Gas and nuclear in the EU Taxonomy: what it means and why its approval is an uphill struggle

It is only a draft, but it has already created turmoil among the European institutions. The text of the Taxonomy Complementary Delegated Act covering certain gas and nuclear activities, sent by the European Commission to the Member States on New Year's Eve, has been at the centre of debate for days now and will probably remain there for a long time. National governments have until 21 January to submit their valuations, after which the text will be officially submitted to the Council and European Parliament for a vote. Approval is not a foregone conclusion: there have been many criticisms of the inclusion of natural gas and nuclear energy among the investments considered sustainable.


The taxonomy is the EU's classification of economic activities that can be defined as 'sustainable'.


In 2020, gas and nuclear accounted for 25% and 20% respectively of energy production in the EU, and the Commission considers them to be transitional energies necessary for a pragmatic approach to the Green Deal objectives.


However, gas and nuclear-related projects are included for a limited period of time and subject to certain conditions, i.e. the "Do no significant harm" (Dnsh) principle.


Specifically, three different types of economic activities are allowed for nuclear:

· The so-called 'pre-commercial' phases of nuclear production – research, development, and implementation of new technologies, involving a minimum amount of nuclear waste – are authorised.

· The construction of new reactors using the best available technology to produce electricity, heat, and hydrogen is also allowed.

· Electricity production from existing plants can also be considered sustainable, provided that investments to extend their operation are permitted by 2040.

· Nuclear projects must include a fund for the disposal of waste and for decommissioning.


When it comes to natural gas, it will be covered under sustainable labelling when used to generate power. Only investments in cutting-edge manufacturing facilities with CO2 emissions of fewer than 100 grams per kilowatt-hour will be considered ‘sustainable’.


The Commission's Delegated Act cannot be amended by other European institutions; instead, it may only be approved or rejected as a whole. Rejection requires a simple majority in the European Parliament (353 out of 705 MEPs) or a reinforced qualified majority in the Council, i.e. 72% of Member States with at least 65% of the total population.


This is a difficult threshold to reach, even though several major Member States have spoken out against the proposal, in particular against the sustainable labelling of nuclear production.

Already in November, during COP26 in Glasgow, five EU countries had formally called for a nuclear-free taxonomy: Germany, Austria, Luxembourg, Portugal, and Denmark.


Many countries, on the other hand, support this classification precisely because it includes nuclear energy. In recent months, Bulgaria, Croatia, the Czech Republic, Finland, Hungary, Poland, Romania, Slovakia, and Slovenia have all shown explicit support for the nuclear option.

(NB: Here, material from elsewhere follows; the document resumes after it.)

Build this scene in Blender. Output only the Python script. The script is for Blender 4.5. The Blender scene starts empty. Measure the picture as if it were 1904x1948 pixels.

If the Council's arithmetic makes a rejection difficult, the European Parliament offers some hope to the environmental associations that have come out against the Delegated Act. A simple majority of MEPs is enough to reject the delegated act and the votes of the entire progressive part of the Eurochamber will be decisive, considering the weight of the group of Socialists&Democrats (145 seats) and the liberals of Renew Europe (101). The two political families have not yet taken a position on the issue and the internal debate within the national delegations promises to be complex.


The coming months will be decisive in understanding what decisions the European institutions will take on the inclusion of gas and nuclear in the taxonomy.